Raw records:

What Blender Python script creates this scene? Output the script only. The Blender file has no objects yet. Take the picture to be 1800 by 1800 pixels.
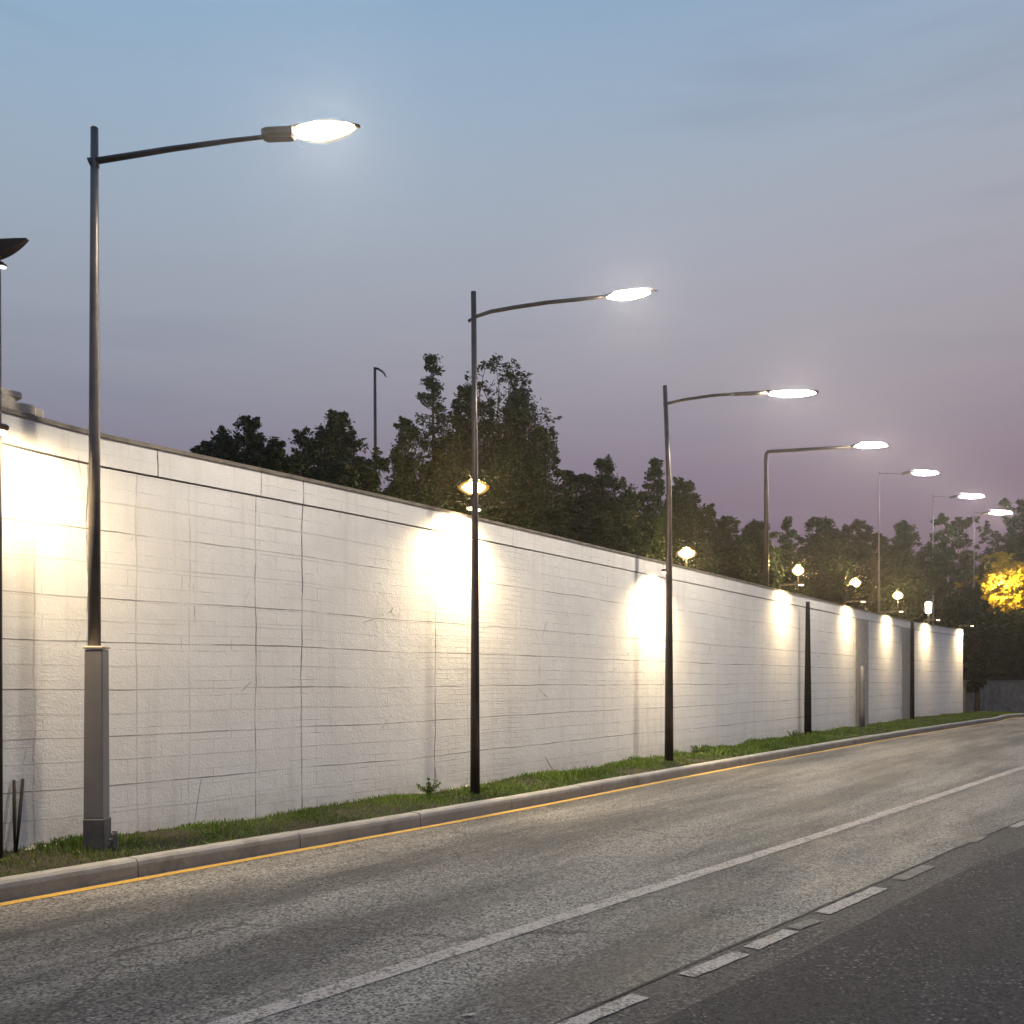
import bpy, math, random
import numpy as np
from mathutils import Vector, Matrix

random.seed(7)
RNG = np.random.default_rng(11)
SC = bpy.context.scene
COL = SC.collection
R = math.radians

# ------------------------------------------------------------------ camera model (for surveying the place)
F, HZ, CAMH = 1729.0, 1196.0, 1.7
def ground(px, py, z=0.0):
    d = F * (CAMH - z) / (py - HZ)
    return Vector(((px - 900) / F * d, d, z))
def spot_at(px, py, d):
    return Vector(((px - 900) / F * d, d, CAMH + (HZ - py) / F * d))
TH = R(34.5)
T = Vector((math.sin(TH), math.cos(TH), 0)); N = Vector((math.cos(TH), -math.sin(TH), 0))
def sn(s, n, z=0.0):
    return Vector((T.x * s + N.x * n, T.y * s + N.y * n, z))
def to_sn(p):
    return (p.x * T.x + p.y * T.y, p.x * N.x + p.y * N.y)

# ------------------------------------------------------------------ material helpers
class NT:
    def __init__(self, tree): self.t = tree
    def n(self, typ, ins=None, **props):
        nd = self.t.nodes.new(typ)
        for k, v in props.items(): setattr(nd, k, v)
        for k, v in (ins or {}).items():
            sk = nd.inputs[k]
            if isinstance(v, bpy.types.NodeSocket): self.t.links.new(v, sk)
            else: sk.default_value = v
        return nd
    def m(self, op, a, b=0.0, c=0.0, clamp=False):
        nd = self.n('ShaderNodeMath', {0: a, 1: b, 2: c}, operation=op); nd.use_clamp = clamp
        return nd.outputs[0]
    def noise(self, vec, scale, detail=3.0, rough=0.55):
        return self.n('ShaderNodeTexNoise', {'Vector': vec, 'Scale': scale, 'Detail': detail, 'Roughness': rough}).outputs[0]
    def mapr(self, v, a, b, c=0.0, d=1.0, smooth=False):
        nd = self.n('ShaderNodeMapRange', {0: v, 1: a, 2: b, 3: c, 4: d})
        if smooth: nd.interpolation_type = 'SMOOTHSTEP'
        return nd.outputs[0]
    def mix(self, f, a, b, mode='MIX'):
        nd = self.n('ShaderNodeMix', data_type='RGBA', blend_type=mode)
        for sk, v in ((nd.inputs[0], f), (nd.inputs[6], a), (nd.inputs[7], b)):
            if isinstance(v, bpy.types.NodeSocket): self.t.links.new(v, sk)
            else: sk.default_value = v
        return nd.outputs[2]

def rgb(r, g, b): return (r, g, b, 1.0)
def srgb(r, g, b):
    f = lambda c: ((c / 255 + .055) / 1.055) ** 2.4 if c > 10 else c / 255 / 12.92
    return (f(r), f(g), f(b), 1.0)

def new_mat(name):
    m = bpy.data.materials.new(name); m.use_nodes = True
    t = m.node_tree; t.nodes.clear()
    nt = NT(t)
    out = nt.n('ShaderNodeOutputMaterial')
    bs = nt.n('ShaderNodeBsdfPrincipled')
    t.links.new(bs.outputs[0], out.inputs[0])
    return m, nt, bs, out

def simple(name, col, rough=0.6, metal=0.0, var=0.25, scale=6.0, bump=0.1, spec=0.4):
    m, nt, bs, out = new_mat(name)
    co = nt.n('ShaderNodeTexCoord').outputs['Object']
    nz = nt.noise(co, scale, 5.0, .65)
    f = nt.mapr(nz, .3, .7)
    c = nt.mix(f, tuple(x * (1 - var) for x in col[:3]) + (1,), tuple(min(1, x * (1 + var)) for x in col[:3]) + (1,))
    nt.t.links.new(c, bs.inputs['Base Color'])
    bs.inputs['Roughness'].default_value = rough; bs.inputs['Metallic'].default_value = metal
    bs.inputs['Specular IOR Level'].default_value = spec
    fine = nt.noise(co, scale * 12, 3.0)
    b = nt.n('ShaderNodeBump', {'Height': fine, 'Strength': bump, 'Distance': .01})
    nt.t.links.new(b.outputs[0], bs.inputs['Normal'])
    return m

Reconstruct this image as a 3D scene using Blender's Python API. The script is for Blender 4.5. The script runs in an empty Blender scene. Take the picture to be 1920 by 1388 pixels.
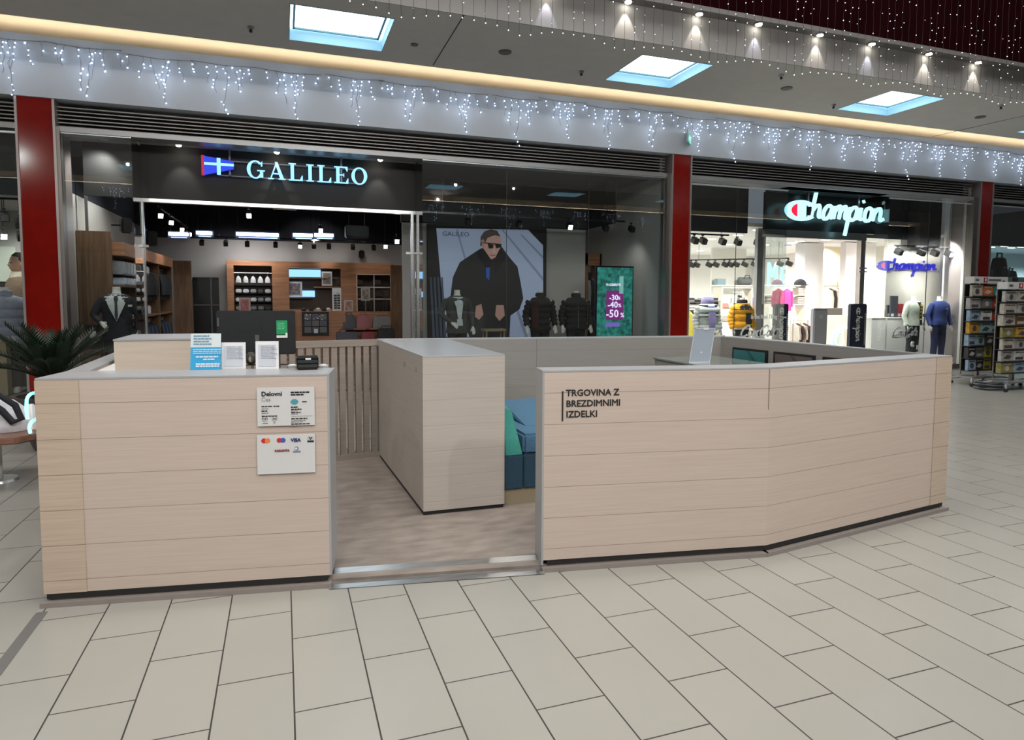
import bpy, math, random
from mathutils import Vector, Matrix
random.seed(7)
SC = bpy.context.scene
COL = SC.collection
# ------------------------------------------------------------------ camera
F, CX, CY, H = 1259.5, 986.3, 644.1, 1.634
_p, _r, _w = math.radians(4.037), math.radians(.32), math.radians(19.911)
def _rot(v): return Vector((v[0]*math.cos(_w)+v[1]*math.sin(_w), -v[0]*math.sin(_w)+v[1]*math.cos(_w), v[2]))
_u0 = Vector((0, math.sin(_p), math.cos(_p))); _r0 = Vector((1, 0, 0))
CR = _rot(math.cos(_r)*_r0 + math.sin(_r)*_u0)
CU = _rot(math.cos(_r)*_u0 - math.sin(_r)*_r0)
CF = _rot(Vector((0, math.cos(_p), -math.sin(_p))))
EYE = Vector((0, 0, H))
cam = bpy.data.objects.new('camera', bpy.data.cameras.new('camera'))
COL.objects.link(cam)
M = Matrix.Identity(4)
for i in range(3):
    M[i][0], M[i][1], M[i][2], M[i][3] = CR[i], CU[i], -CF[i], EYE[i]
cam.matrix_world = M
cam.data.sensor_width = 36; cam.data.lens = F/1920*36
cam.data.shift_x = (960-CX)/1920; cam.data.shift_y = (CY-694)/1920
cam.data.clip_start = .05; cam.data.clip_end = 200
SC.camera = cam
def ray(x, y): return CR*((x-CX)/F) - CU*((y-CY)/F) + CF
def W(x, y, Y): d = ray(x, y); return EYE + d*(Y/d.y)
def WX(x, y, X): d = ray(x, y); return EYE + d*(X/d.x)
def WZ(x, y, z): d = ray(x, y); return EYE + d*((z-H)/d.z)
# ------------------------------------------------------------------ world, view, lights
wd = bpy.data.worlds.new('world'); SC.world = wd; wd.use_nodes = True
wd.node_tree.nodes['Background'].inputs[0].default_value = (.62, .70, .80, 1)
wd.node_tree.nodes['Background'].inputs[1].default_value = .22
SC.view_settings.view_transform = 'Standard'; SC.view_settings.look = 'None'
SC.view_settings.gamma = 1; SC.view_settings.use_curve_mapping = False
SC.view_settings.exposure = 0.0
SC.cycles.use_denoising = True
SC.cycles.sample_clamp_indirect = 4
SC.cycles.max_bounces = 8
SC.cycles.transparent_max_bounces = 16
SC.cycles.caustics_reflective = False; SC.cycles.caustics_refractive = False
def area(name, loc, size, power, col=(1, 1, 1), target=None, shape='RECTANGLE', spread=math.pi):
    l = bpy.data.lights.new(name, 'AREA'); l.shape = shape
    l.size = size[0]; l.size_y = size[1]; l.energy = power; l.color = col; l.spread = spread
    o = bpy.data.objects.new(name, l); COL.objects.link(o); o.location = loc
    d = Vector(target)-Vector(loc) if target else Vector((0, 0, -1))
    o.rotation_euler = d.to_track_quat('-Z', 'Y').to_euler()
    return o
def spot(name, loc, target, power, angle=50, blend=.6, col=(1, .93, .82), r=.03):
    l = bpy.data.lights.new(name, 'SPOT'); l.energy = power; l.spot_size = math.radians(angle); l.spot_blend = blend
    l.color = col; l.shadow_soft_size = r
    o = bpy.data.objects.new(name, l); COL.objects.link(o); o.location = loc
    o.rotation_euler = (Vector(target)-Vector(loc)).to_track_quat('-Z', 'Y').to_euler()
    return o
area('atrium_overhead_fill', (3.5, 3.9, 11.5), (24, 5), 1500, (1, .97, .93))  # unseen area light added above the void for overhead ambient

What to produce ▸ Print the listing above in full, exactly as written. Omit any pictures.

Exercise answer ▸
What Blender Python script creates this scene? Output the script only. The Blender file has no objects yet. Take the picture to be 1800 by 1800 pixels.
import bpy, math, random
import numpy as np
from mathutils import Vector, Matrix

random.seed(7)
RNG = np.random.default_rng(11)
SC = bpy.context.scene
COL = SC.collection
R = math.radians

# ------------------------------------------------------------------ camera model (for surveying the place)
F, HZ, CAMH = 1729.0, 1196.0, 1.7
def ground(px, py, z=0.0):
    d = F * (CAMH - z) / (py - HZ)
    return Vector(((px - 900) / F * d, d, z))
def spot_at(px, py, d):
    return Vector(((px - 900) / F * d, d, CAMH + (HZ - py) / F * d))
TH = R(34.5)
T = Vector((math.sin(TH), math.cos(TH), 0)); N = Vector((math.cos(TH), -math.sin(TH), 0))
def sn(s, n, z=0.0):
    return Vector((T.x * s + N.x * n, T.y * s + N.y * n, z))
def to_sn(p):
    return (p.x * T.x + p.y * T.y, p.x * N.x + p.y * N.y)

# ------------------------------------------------------------------ material helpers
class NT:
    def __init__(self, tree): self.t = tree
    def n(self, typ, ins=None, **props):
        nd = self.t.nodes.new(typ)
        for k, v in props.items(): setattr(nd, k, v)
        for k, v in (ins or {}).items():
            sk = nd.inputs[k]
            if isinstance(v, bpy.types.NodeSocket): self.t.links.new(v, sk)
            else: sk.default_value = v
        return nd
    def m(self, op, a, b=0.0, c=0.0, clamp=False):
        nd = self.n('ShaderNodeMath', {0: a, 1: b, 2: c}, operation=op); nd.use_clamp = clamp
        return nd.outputs[0]
    def noise(self, vec, scale, detail=3.0, rough=0.55):
        return self.n('ShaderNodeTexNoise', {'Vector': vec, 'Scale': scale, 'Detail': detail, 'Roughness': rough}).outputs[0]
    def mapr(self, v, a, b, c=0.0, d=1.0, smooth=False):
        nd = self.n('ShaderNodeMapRange', {0: v, 1: a, 2: b, 3: c, 4: d})
        if smooth: nd.interpolation_type = 'SMOOTHSTEP'
        return nd.outputs[0]
    def mix(self, f, a, b, mode='MIX'):
        nd = self.n('ShaderNodeMix', data_type='RGBA', blend_type=mode)
        for sk, v in ((nd.inputs[0], f), (nd.inputs[6], a), (nd.inputs[7], b)):
            if isinstance(v, bpy.types.NodeSocket): self.t.links.new(v, sk)
            else: sk.default_value = v
        return nd.outputs[2]

def rgb(r, g, b): return (r, g, b, 1.0)
def srgb(r, g, b):
    f = lambda c: ((c / 255 + .055) / 1.055) ** 2.4 if c > 10 else c / 255 / 12.92
    return (f(r), f(g), f(b), 1.0)

def new_mat(name):
    m = bpy.data.materials.new(name); m.use_nodes = True
    t = m.node_tree; t.nodes.clear()
    nt = NT(t)
    out = nt.n('ShaderNodeOutputMaterial')
    bs = nt.n('ShaderNodeBsdfPrincipled')
    t.links.new(bs.outputs[0], out.inputs[0])
    return m, nt, bs, out

def simple(name, col, rough=0.6, metal=0.0, var=0.25, scale=6.0, bump=0.1, spec=0.4):
    m, nt, bs, out = new_mat(name)
    co = nt.n('ShaderNodeTexCoord').outputs['Object']
    nz = nt.noise(co, scale, 5.0, .65)
    f = nt.mapr(nz, .3, .7)
    c = nt.mix(f, tuple(x * (1 - var) for x in col[:3]) + (1,), tuple(min(1, x * (1 + var)) for x in col[:3]) + (1,))
    nt.t.links.new(c, bs.inputs['Base Color'])
    bs.inputs['Roughness'].default_value = rough; bs.inputs['Metallic'].default_value = metal
    bs.inputs['Specular IOR Level'].default_value = spec
    fine = nt.noise(co, scale * 12, 3.0)
    b = nt.n('ShaderNodeBump', {'Height': fine, 'Strength': bump, 'Distance': .01})
    nt.t.links.new(b.outputs[0], bs.inputs['Normal'])
    return m

Reconstruct this image as a 3D scene using Blender's Python API. The script is for Blender 4.5. The script runs in an empty Blender scene. Take the picture to be 1920 by 1388 pixels.
import bpy, math, random
from mathutils import Vector, Matrix
random.seed(7)
SC = bpy.context.scene
COL = SC.collection
# ------------------------------------------------------------------ camera
F, CX, CY, H = 1259.5, 986.3, 644.1, 1.634
_p, _r, _w = math.radians(4.037), math.radians(.32), math.radians(19.911)
def _rot(v): return Vector((v[0]*math.cos(_w)+v[1]*math.sin(_w), -v[0]*math.sin(_w)+v[1]*math.cos(_w), v[2]))
_u0 = Vector((0, math.sin(_p), math.cos(_p))); _r0 = Vector((1, 0, 0))
CR = _rot(math.cos(_r)*_r0 + math.sin(_r)*_u0)
CU = _rot(math.cos(_r)*_u0 - math.sin(_r)*_r0)
CF = _rot(Vector((0, math.cos(_p), -math.sin(_p))))
EYE = Vector((0, 0, H))
cam = bpy.data.objects.new('camera', bpy.data.cameras.new('camera'))
COL.objects.link(cam)
M = Matrix.Identity(4)
for i in range(3):
    M[i][0], M[i][1], M[i][2], M[i][3] = CR[i], CU[i], -CF[i], EYE[i]
cam.matrix_world = M
cam.data.sensor_width = 36; cam.data.lens = F/1920*36
cam.data.shift_x = (960-CX)/1920; cam.data.shift_y = (CY-694)/1920
cam.data.clip_start = .05; cam.data.clip_end = 200
SC.camera = cam
def ray(x, y): return CR*((x-CX)/F) - CU*((y-CY)/F) + CF
def W(x, y, Y): d = ray(x, y); return EYE + d*(Y/d.y)
def WX(x, y, X): d = ray(x, y); return EYE + d*(X/d.x)
def WZ(x, y, z): d = ray(x, y); return EYE + d*((z-H)/d.z)
# ------------------------------------------------------------------ world, view, lights
wd = bpy.data.worlds.new('world'); SC.world = wd; wd.use_nodes = True
wd.node_tree.nodes['Background'].inputs[0].default_value = (.62, .70, .80, 1)
wd.node_tree.nodes['Background'].inputs[1].default_value = .22
SC.view_settings.view_transform = 'Standard'; SC.view_settings.look = 'None'
SC.view_settings.gamma = 1; SC.view_settings.use_curve_mapping = False
SC.view_settings.exposure = 0.0
SC.cycles.use_denoising = True
SC.cycles.sample_clamp_indirect = 4
SC.cycles.max_bounces = 8
SC.cycles.transparent_max_bounces = 16
SC.cycles.caustics_reflective = False; SC.cycles.caustics_refractive = False
def area(name, loc, size, power, col=(1, 1, 1), target=None, shape='RECTANGLE', spread=math.pi):
    l = bpy.data.lights.new(name, 'AREA'); l.shape = shape
    l.size = size[0]; l.size_y = size[1]; l.energy = power; l.color = col; l.spread = spread
    o = bpy.data.objects.new(name, l); COL.objects.link(o); o.location = loc
    d = Vector(target)-Vector(loc) if target else Vector((0, 0, -1))
    o.rotation_euler = d.to_track_quat('-Z', 'Y').to_euler()
    return o
def spot(name, loc, target, power, angle=50, blend=.6, col=(1, .93, .82), r=.03):
    l = bpy.data.lights.new(name, 'SPOT'); l.energy = power; l.spot_size = math.radians(angle); l.spot_blend = blend
    l.color = col; l.shadow_soft_size = r
    o = bpy.data.objects.new(name, l); COL.objects.link(o); o.location = loc
    o.rotation_euler = (Vector(target)-Vector(loc)).to_track_quat('-Z', 'Y').to_euler()
    return o
area('atrium_overhead_fill', (3.5, 3.9, 11.5), (24, 5), 1500, (1, .97, .93))  # unseen area light added above the void for overhead ambient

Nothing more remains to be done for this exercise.